Cosa hanno in comune?
- Marginalizzazione basata su razza/etnia: In tutti e quattro i casi, essere parte di una minoranza etnica o razziale storicamente svantaggiata è un fattore determinante per diete povere e malnutrizione.
- Disuguaglianze di reddito e classe: L’impossibilità economica di accedere a cibo sano è un tema trasversale, legato a disoccupazione, lavoro precario e povertà.
- Eredità storiche: Processi storici come colonialismo, apartheid, enclosures, politiche agricole specifiche hanno plasmato i sistemi alimentari attuali, creando e perpetuando ingiustizie.
- Condizioni di vita: Accesso a infrastrutture (acqua, elettricità), alloggi dignitosi, trasporti influenzano le scelte alimentari.

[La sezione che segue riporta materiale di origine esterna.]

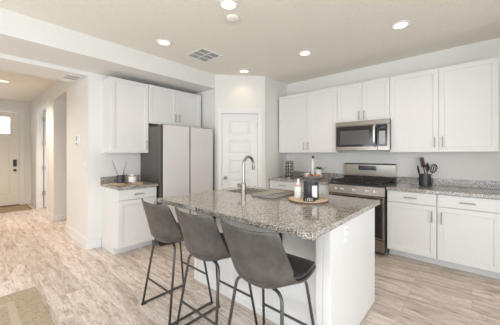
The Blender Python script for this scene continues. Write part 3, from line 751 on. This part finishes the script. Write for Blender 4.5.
# ------------------------------------------------------------------ utensil crock right of the range
t = thing('utensil_crock', 'black cylindrical crock standing on the counter right of the range', 'crock', (-.475, 4.09, .9145))
b = B(); lathe(b, [(.066, 0), (.069, .003), (.069, .155), (.064, .155), (.062, .010), (.001, .010)], 36); link('crock_body', b, M['black_ceramic'], t, smooth=True)
def ut(name, label, cat, dx, dy, tx, ty, top, head, m1, m2):
    base_ = Vector((dx, dy, .014)); tip = Vector((tx, ty, top)); t = thing(name, label, cat, (-.475, 4.09, .9145))
    b = B(); tube(b, [base_, tip], .006, 8); link('utensil_handle', b, M[m1], t, smooth=True)
    b = B(); d = (tip-base_).normalized()
    if head == 'oval':
        n = 12; ring = []
        s = d.cross(Vector((-.6, .8, 0))).normalized()
        lathe(b, [(.006, 0), (.034, .02), (.046, .055), (.034, .09), (.006, .11)], 16)
        M4 = Matrix.Translation(tip) @ d.to_track_quat('Z', 'Y').to_matrix().to_4x4() @ Matrix.Diagonal((1, .3, 1, 1)); bmesh.ops.transform(b, matrix=M4, verts=b.verts)
    elif head == 'blade':
        box(b, -.038, .038, -.004, .004, -.005, .13)
        M4 = Matrix.Translation(tip) @ d.to_track_quat('Z', 'Y').to_matrix().to_4x4(); bmesh.ops.transform(b, matrix=M4, verts=b.verts)
    elif head == 'loop':
        pts = [(.042*math.sin(2*PI*i/20), 0, .045-.05*math.cos(2*PI*i/20)) for i in range(20)]
        tube(b, pts, .007, 8, closed=True)
        M4 = Matrix.Translation(tip) @ d.to_track_quat('Z', 'Y').to_matrix().to_4x4(); bmesh.ops.transform(b, matrix=M4, verts=b.verts)
    elif head == 'whisk':
        for k in range(5):
            a = PI*k/5; pts = [(.04*math.sin(q)*math.cos(a), .04*math.sin(q)*math.sin(a), .05-.06*math.cos(q)) for q in [2*PI*i/18 for i in range(18)]]
            tube(b, pts, .0032, 5, closed=True)
        M4 = Matrix.Translation(tip) @ d.to_track_quat('Z', 'Y').to_matrix().to_4x4(); bmesh.ops.transform(b, matrix=M4, verts=b.verts)
    link('utensil_head', b, M[m2], t, smooth=True)
ut('slotted_turner', 'brown spatula rising tallest from the black crock', 'utensil', .02, .03, -.022, .05, .25, 'blade', 'black', 'twig')
ut('wooden_spoon', 'broad brown wooden spoon head in the middle of the crock', 'utensil', -.01, .03, .012, .04, .20, 'oval', 'wood', 'darkwood')
ut('measuring_ladle', 'black looped utensil leaning left over the rim of the crock', 'utensil', -.03, -.03, -.06, -.03, .165, 'loop', 'black', 'black')
ut('ladle', 'black ladle standing upright at the front of the crock', 'utensil', .02, -.04, .032, -.035, .185, 'oval', 'black', 'black')
ut('whisk', 'steel whisk leaning to the right out of the black crock', 'utensil', .04, .0, .082, .0, .185, 'whisk', 'steel', 'iron')
# ------------------------------------------------------------------ things on the small counter by the fridge
t = thing('cutting_board', 'long wooden cutting board on the small counter', 'cutting board', (-3.70, 1.50, .9145), math.radians(76))
b = B(); box(b, -.20, .20, -.10, .10, 0, .016); link('board', b, M['wood'], t, bevel=.006, seg=3)
b = B(); box(b, -.29, -.201, -.02, .02, .002, .014); link('board_handle', b, M['wood'], t, bevel=.005, seg=2)
t = thing('black_mug', 'black pot holding dry twigs on the wooden board', 'pot', (-3.735, 1.432, .931))
b = B(); lathe(b, [(.046, 0), (.05, .004), (.052, .105), (.047, .107), (.045, .01), (.001, .01)], 30); link('pot_body', b, M['black_ceramic'], t, smooth=True)
b = B(); tube(b, fillet([(.0, -.05, .085), (.0, -.078, .085), (.0, -.078, .03), (.0, -.05, .025)], .02), .005, 8); link('pot_handle', b, M['black_ceramic'], t, smooth=True)
for k, (x, y, z, lab) in enumerate(((.0, -.115, .315, 'dark bare twig leaning left out of the black pot'), (-.01, .085, .285, 'dark bare twig leaning right out of the black pot'))):
    t = thing('twig', lab, 'twig', (-3.735, 1.432, .931)); b = B()
    P = [Vector((.01, .01*(1 if y > 0 else -1)*0, .012)), Vector((x*.4, y*.45, z*.5)), Vector((x*.8, y*.75, z*.78)), Vector((x, y, z))]
    tube(b, P, [.003, .003, .0025, .0015], 6); link('stem', b, M['twig'], t)
    b = B()
    for q in range(7):
        p = P[1]+(P[3]-P[1])*(q/6); lathe(b, [(.001, -.006), (.006, 0), (.001, .006)], 6, p+Vector((random.uniform(-.005, .005), random.uniform(-.006, .006), 0)))
    link('bud', b, M['twig'], t)
t = thing('flower_sprig', 'short dried purple flower sprig tucked behind the black pot', 'flowers', (-3.75, 1.495, .931)); b = B()
tube(b, [(0, 0, .001), (0, .0, .11)], .002, 6); link('stem', b, M['leaf'], t); b = B()
for q in range(10): lathe(b, [(.001, -.008), (.009, 0), (.001, .008)], 8, (random.uniform(-.018, .018), random.uniform(-.018, .018), random.uniform(.085, .125)))
link('blossom', b, M['purple'], t)
t = thing('sugar_jar', 'white lidded jar with a knob beside the black pot', 'jar', (-3.665, 1.565, .931))
b = B(); lathe(b, [(.045, 0), (.05, .004), (.056, .075), (.056, .08)], 30); link('jar_body', b, M['ceramic'], t, smooth=True)
b = B(); lathe(b, [(.0585, .0805), (.0585, .089), (.001, .090)], 30); link('lid', b, M['lightwood'], t, smooth=True); ld = COL.objects[-1]
b = B(); lathe(b, [(.014, .0905), (.03, .098), (.028, .112), (.001, .122)], 20); link('lid_knob', b, M['ceramic'], ld, smooth=True)
t = thing('measuring_spoons', 'small dark metal measuring spoons lying at the board edge', 'spoons', (-3.555, 1.47, .9315), .3)
for i in range(3):
    b = B(); lathe(b, [(.001, 0), (.014, .003), (.017, .010), (.0155, .010), (.001, .003)], 14, (.0, -.045+i*.038, 0)); box(b, -.075, -.014, -.048+i*.038, -.042+i*.038, .006, .009); link('spoon', b, M['iron'], t, smooth=True)

# ------------------------------------------------------------------ wall fittings
t = thing('thermostat', 'white and grey thermostat panel on the hall wall', 'thermostat', (-4.47, HY, 1.55))
b = B(); box(b, -.09, .09, -.022, 0, -.075, .075); link('housing', b, M['white_plastic'], t, bevel=.005, seg=2)
b = B(); box(b, -.075, .0, -.025, -.0225, -.005, .06); link('display', b, M['grey_plastic'], t)
b = B(); box(b, -.075, -.02, -.025, -.0225, -.062, -.045); link('button_row', b, M['black'], t)
plate('light_switch', 'white light switch on the hall wall under the thermostat', 'light switch', (-4.16, HY, 1.165), 0, .075, .118, M['white_plastic'], 'switch')
plate('light_switch', 'white light switch beside the front door casing', 'light switch', (-8.7, HY, 1.18), 0, .075, .118, M['white_plastic'], 'switch')

# ------------------------------------------------------------------ ceiling fittings
def downlight(x, y, z=H, label='', power=11):
    t = thing('recessed_light', label, 'ceiling light', (x, y, z), 0, 'recessed ceiling lights')
    b = B(); lathe(b, [(.068, -.001), (.070, -.010), (.092, -.007), (.096, -.001)], 40, cap=False); link('trim_ring', b, M['white_plastic'], t, smooth=True)
    b = B(); lathe(b, [(.0675, -.0045), (.0675, -.0015)], 32); link('diffuser', b, M['lamp'], t)
    l = bpy.data.lights.new('lamp', 'SPOT'); l.energy = power; l.color = WARM if x > -4 else (1, .84, .68); l.spot_size = math.radians(135); l.spot_blend = .8; l.shadow_soft_size = .06
    o = bpy.data.objects.new('lamp', l); o.location = (0, 0, -.03); o.parent = t; COL.objects.link(o)
    return t
LL = ['recessed ceiling light above the island, at the top edge of the photo', 'recessed ceiling light left of the ceiling vent', 'recessed ceiling light in front of the pantry door wall', 'recessed ceiling light farthest from the pantry among those before the wall cabinets', 'recessed ceiling light in front of the cabinets left of the microwave']
downlight(-1.70, 1.61, label=LL[0]); downlight(-2.88, 1.62, label=LL[1]); downlight(-2.87, 3.08, label=LL[2], power=4)
downlight(-1.73, 3.09, label=LL[4]); downlight(-.58, 3.11, label='rightmost recessed ceiling light, above the aisle before the tall cabinets')
downlight(-6.69, .44, label='recessed ceiling light in the entrance hall', power=150)
downlight(-5.15, .05, label='unseen downlight added to brighten the hall behind the dropped header', power=60)  # extra lamp out of view, added to lift the hall brightness
t = thing('smoke_detector', 'round white smoke detector on the ceiling near the top light', 'smoke detector', (-1.837, 1.802, H))
b = B(); lathe(b, [(.066, -.0005), (.066, -.018), (.058, -.026), (.03, -.030), (.001, -.031)], 32); link('detector_body', b, M['ceiling'], t, smooth=True)
b = B(); lathe(b, [(.012, -.031), (.012, -.034), (.001, -.035)], 12); link('test_button', b, M['white_plastic'], t)
def vent(label, x0, x1, y0, y1, z, nx, ny, cols):
    t = thing('ceiling_vent', label, 'vent', ((x0+x1)/2, (y0+y1)/2, z)); w_, d_ = (x1-x0)/2, (y1-y0)/2; f = .022
    b = B(); box(b, -w_, w_, -d_, -d_+f, -.008, -.0005); box(b, -w_, w_, d_-f, d_, -.008, -.0005); box(b, -w_, -w_+f, -d_+f, d_-f, -.008, -.0005); box(b, w_-f, w_, -d_+f, d_-f, -.008, -.0005)
    link('frame', b, M['white_plastic'], t, bevel=.002)
    b = B(); box(b, -w_+f, w_-f, -d_+f, d_-f, -.002, -.0008); link('backing', b, M['void'], t)
    b = B(); X0, X1 = -w_+f, w_-f; Y0, Y1 = -d_+f, d_-f
    for i in range(1, cols): xx = X0+(X1-X0)*i/cols; box(b, xx-.006, xx+.006, Y0, Y1, -.008, -.0025)
    yy = (Y0+Y1)/2
    if ny: box(b, X0, X1, yy-.006, yy+.006, -.008, -.0025)
    link('divider', b, M['white_plastic'], t)
    b = B(); n = nx
    for i in range(n):
        y = Y0+(Y1-Y0)*(i+.5)/n; hh = (Y1-Y0)/n*.30
        v = [b.verts.new(p) for p in ((X0, y-hh, -.0070), (X1, y-hh, -.0070), (X1, y+hh, -.0030), (X0, y+hh, -.0030), (X0, y-hh, -.0062), (X1, y-hh, -.0062), (X1, y+hh, -.0022), (X0, y+hh, -.0022))]
        for q in ((0, 1, 2, 3), (7, 6, 5, 4), (0, 4, 5, 1), (1, 5, 6, 2), (2, 6, 7, 3), (3, 7, 4, 0)): b.faces.new([v[k] for k in q])
    link('louvre', b, M['white_plastic'], t); COL.objects[-1]['kind'] = 'stuff'
vent('square white louvred vent in the kitchen ceiling', -3.03, -2.65, 2.03, 2.39, H, 14, 1, 3)
vent('small white louvred vent in the dropped hall ceiling', -4.43, -4.15, .87, 1.08, 2.44, 9, 0, 2)

# ------------------------------------------------------------------ rugs
t = thing('area_rug', 'beige jute rug with a pale border stripe at the lower left', 'rug', (-1.9, -.56, 0))
b = B(); box(b, -1.38, 1.38, -1.0, 1.0, 0, .009); link('rug_field', b, M['jute'], t, bevel=.003)
b = B(); box(b, -1.20, 1.20, .78, .83, .0091, .0105); box(b, -1.20, 1.20, -.83, -.78, .0091, .0105); box(b, -1.20, -1.15, -.78, .78, .0091, .0105); box(b, 1.15, 1.20, -.78, .78, .0091, .0105); link('border_stripe', b, M['jute_light'], t)
t = thing('doormat', 'flat tan doormat lying inside the front door', 'doormat', (-8.42, .42, 0))
b = B(); box(b, -.42, .42, -.60, .60, 0, .01); link('mat_pile', b, M['mat'], t, bevel=.003)
b = B(); box(b, -.42, -.39, -.60, .60, .0101, .012); box(b, .39, .42, -.60, .60, .0101, .012); box(b, -.39, .39, .57, .60, .0101, .012); box(b, -.39, .39, -.60, -.57, .0101, .012); link('edge_binding', b, M['darkwood'], t)
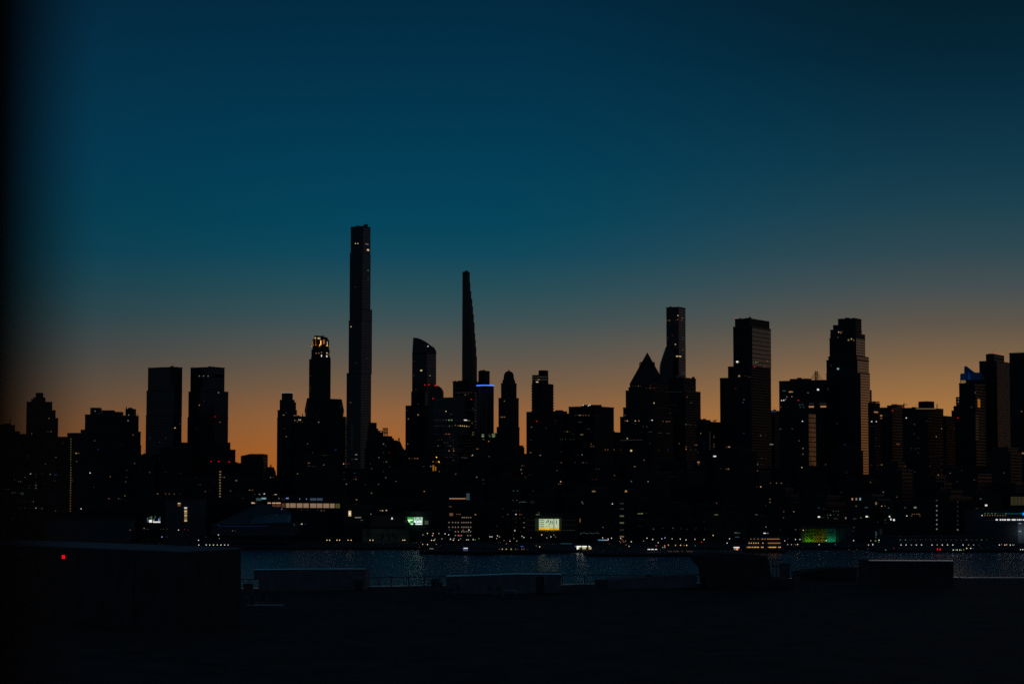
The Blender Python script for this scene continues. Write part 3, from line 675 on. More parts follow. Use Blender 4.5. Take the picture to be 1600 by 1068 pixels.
# office with gridded lit windows
r = W_('waterfront block with a tidy grid of small warm lit windows', 697, 741, 776, 1700, 36, 'brick', lm='gridded window block')
panel(r, 702, 727.6, 777.6, 779.2, 1700, E['O'], 'light_strip'); 
for y in (770.4, 774, 777.6): panel(r, 728.6, 733.8, y, y + 2.8, 1698, E['c'], 'stair_window')
mb = MB(); mb.facing([(727.8, 812), (735.6, 812), (735.6, 769), (727.8, 769)], 1699.6, 12); add_part(r, mb, 'stair_tower', M['grey'])
panel(r, 702.3, 707.8, 801, 805.2, 1700, E['o'])
W_('dark block between the gridded window block and the panelled office', 741, 786, 792, 1720, 30, 'brick')
r = W_('pale-gridded office block beside the yellow-barred billboard', 786, 821, 783, 1730, 30, 'grey')
r = W_('long low building with thin floor lights either side of its big screen', 820, 902, 803, 1700, 40, 'stone')
for y in (811.6, 819.4, 827.5):
    for x in (822.5, 830.4) if y < 800 else (822.5, 827, 831): panel(r, x, x + 4, y, y + .8, 1700, E['e'], 'floor_light')
    for x in (879.6, 884.6, 889.6, 894.6): panel(r, x, x + 3.8, y, y + .8, 1700, E['d'] if y > 820 else E['e'], 'floor_light')
glow = emat('screen_spill_glow', (24, 33, 20), 1.0)  # screen's light on the wall, put in as a faintly glowing panel
panel(r, 836, 877.6, 809, 829, 1700, glow, 'screen_spill', .2)
b = empty('billboard', at(857.6, 827.4, 1698)); tag(b, 'bright white billboard with dark rows and figures above a yellow bar', 'billboard')
scr_ = emat('screen_white', (186, 204, 166), .9); bar_ = emat('screen_yellow', (245, 180, 30), 1.0)
panel(b, 842.2, 865, 810.2, 823.9, 1699, scr_, 'panel'); panel(b, 866, 873.4, 810.2, 823.9, 1699, scr_, 'panel')
panel(b, 842.2, 865, 824.1, 827.2, 1699, bar_, 'bar'); panel(b, 866, 873.4, 824.1, 827.2, 1699, bar_, 'bar')
redd = plain('dark_red_ink', (.12, .02, .02), .8)
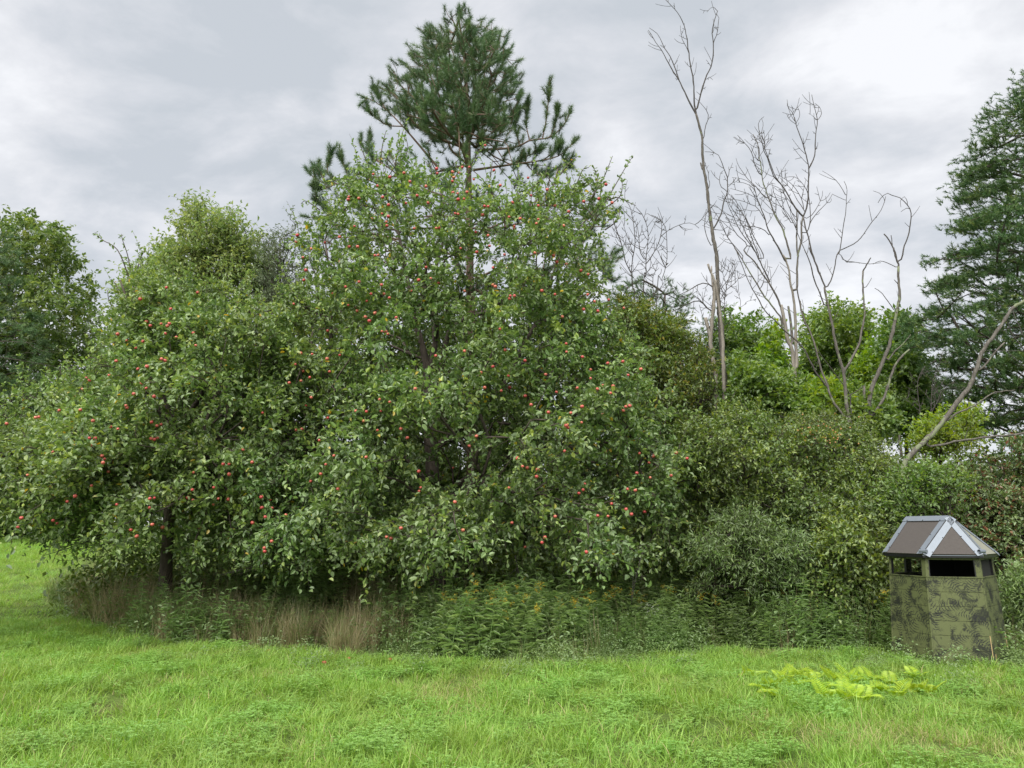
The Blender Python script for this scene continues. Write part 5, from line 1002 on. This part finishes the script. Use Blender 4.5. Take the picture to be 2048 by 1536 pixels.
# ------------------------------------------------------------------ apple trees
APPLE_W = dict(leaf=(0.088, 0.60), simple=False, bark='apple_bark', r0=0.0052, pet=0.12)
holes = [(800, 690, 95, 60, 0.85), (860, 700, 50, 70, 0.9), (1195, 945, 40, 55, 0.95), (520, 860, 90, 35, 0.6), (940, 860, 90, 40, 0.55), (1050, 660, 40, 50, 0.6), (400, 820, 90, 40, 0.5), (680, 860, 60, 30, 0.6), (330, 1010, 50, 60, 0.7), (700, 620, 60, 30, 0.4)]
_cp = crown_pts
def crown_holes(*a, **k):
    P = _cp(*a, **k); q = to_px(P); keep = np.ones(len(P), bool)
    for hx_, hy, rx, ry, pr in holes:
        ins = ((q[:, 0] - hx_) / rx) ** 2 + ((q[:, 1] - hy) / ry) ** 2 < 1; keep &= ~(ins & (P[:, 1] < 14.7) & (rng.random(len(P)) < pr))
    keep &= ~((q[:, 1] < 560) & (rng.random(len(P)) < 0.42))
    return P[keep]
crown_pts = crown_holes
main_poly = [(590, 560), (598, 470), (625, 400), (680, 350), (735, 300), (770, 262), (800, 265), (838, 312), (900, 345), (960, 330), (1010, 362), (1080, 370), (1130, 352), (1165, 365), (1200, 360), (1232, 405), (1225, 470), (1205, 530), (1240, 600), (1285, 690), (1330, 770), (1370, 850), (1415, 900), (1440, 950), (1400, 975), (1375, 1010), (1400, 1075), (1360, 1100), (1290, 1118), (1180, 1122), (1080, 1095), (1000, 1080), (930, 1115), (880, 1135), (800, 1118), (700, 1115), (600, 1118), (520, 1125), (470, 1090), (450, 900), (470, 760), (530, 650)]
left_poly = [(-200, 900), (-120, 860), (-20, 840), (60, 770), (150, 740), (195, 700), (222, 640), (222, 590), (245, 525), (290, 525), (340, 560), (420, 560), (500, 590), (590, 600), (610, 700), (570, 850), (560, 1000), (530, 1110), (420, 1082), (330, 1088), (250, 1068), (160, 1070), (90, 1055), (30, 1045), (-60, 1030), (-200, 1010)]
main_poly = [(a, b + 10 if b > 1040 else b) for a, b in main_poly]; left_poly = [(a, b + 22 if b > 1035 and a > 40 else b) for a, b in left_poly]
def YcM(x, y): return 14.3 - 0.5 * sstep(700, 1100, y)
def YcL(x, y): return 14.1 - 0.4 * sstep(700, 1100, y)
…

- Ascesa degli alimenti ultra-processati: Specialmente tra i gruppi a basso reddito, si nota una tendenza (o una necessità) a consumare più cibi processati, spesso meno costosi ma nutrizionalmente poveri.
- Impatto delle politiche (e della loro assenza/instabilità): Le decisioni politiche (o la loro mancanza) in ambito sociale, economico e agricolo hanno un impatto diretto e potente sull’equità alimentare.
Le differenze risiedono spesso nell’asse principale di inequità più evidente (razza in SA/Brasile, etnia in Vietnam, classe nel UK), nelle specifiche eredità storiche e nelle risposte politiche adottate (o non adottate).
Agire per l’Equità: Riconoscimento, Rappresentanza, Ridistribuzione
Allora, cosa possiamo fare? Torniamo al nostro “motore dell’equità”: Riconoscimento, Rappresentanza, Ridistribuzione.
Riconoscere il problema significa andare oltre i dati aggregati. Significa fare ricerca che disaggreghi i dati per etnia, genere, classe, età, area geografica. Significa ascoltare e portare alla luce le esperienze vissute dalle persone marginalizzate. Il Vietnam, ad esempio, raccoglie dati disaggregati per etnia, ma questo da solo non basta se non si traduce in azioni mirate che tengano conto delle cause profonde. Dobbiamo capire come le ingiustizie storiche si collegano alle disparità di ricchezza attuali e, di conseguenza, alle disuguaglianze nutrizionali.
Rappresentanza significa dare potere alle comunità marginalizzate. Non basta disegnare politiche *per* loro, bisogna farlo *con* loro. Devono avere voce in capitolo nel definire i problemi e nel progettare le soluzioni che li riguardano. Questo richiede processi di governance più inclusivi, trasparenti e responsabili. Il ruolo positivo della società civile in Brasile ne è un esempio, mentre le tensioni tra governo e potenti lobby alimentari nel UK mostrano le difficoltà.
Ridistribuzione significa affrontare attivamente le ingiustizie storiche e attuali. Non si tratta solo di distribuire beni materiali (come cibo o sussidi, che pure sono importanti e in alcuni casi hanno avuto successo, come mostrato in Brasile, sebbene con limiti), ma anche opportunità, capacità, potere. Le politiche devono essere esplicitamente orientate all’equità, non solo alla riduzione della povertà, e devono affrontare le cause strutturali, non solo mitigare i sintomi.
In conclusione, le disuguaglianze che vediamo oggi nelle diete e nella nutrizione non sono casuali. Sono il risultato di sistemi iniqui radicati nella storia e nella politica. Per affrontarle davvero, dobbiamo adottare uno sguardo sistemico, capire le connessioni tra cibo, cultura, politica ed economia, e mettere al centro le esperienze e le voci di chi è più colpito. È una sfida complessa, ma fondamentale se vogliamo costruire un futuro in cui tutti, e non solo alcuni, abbiano accesso a cibo sano, giusto e sostenibile.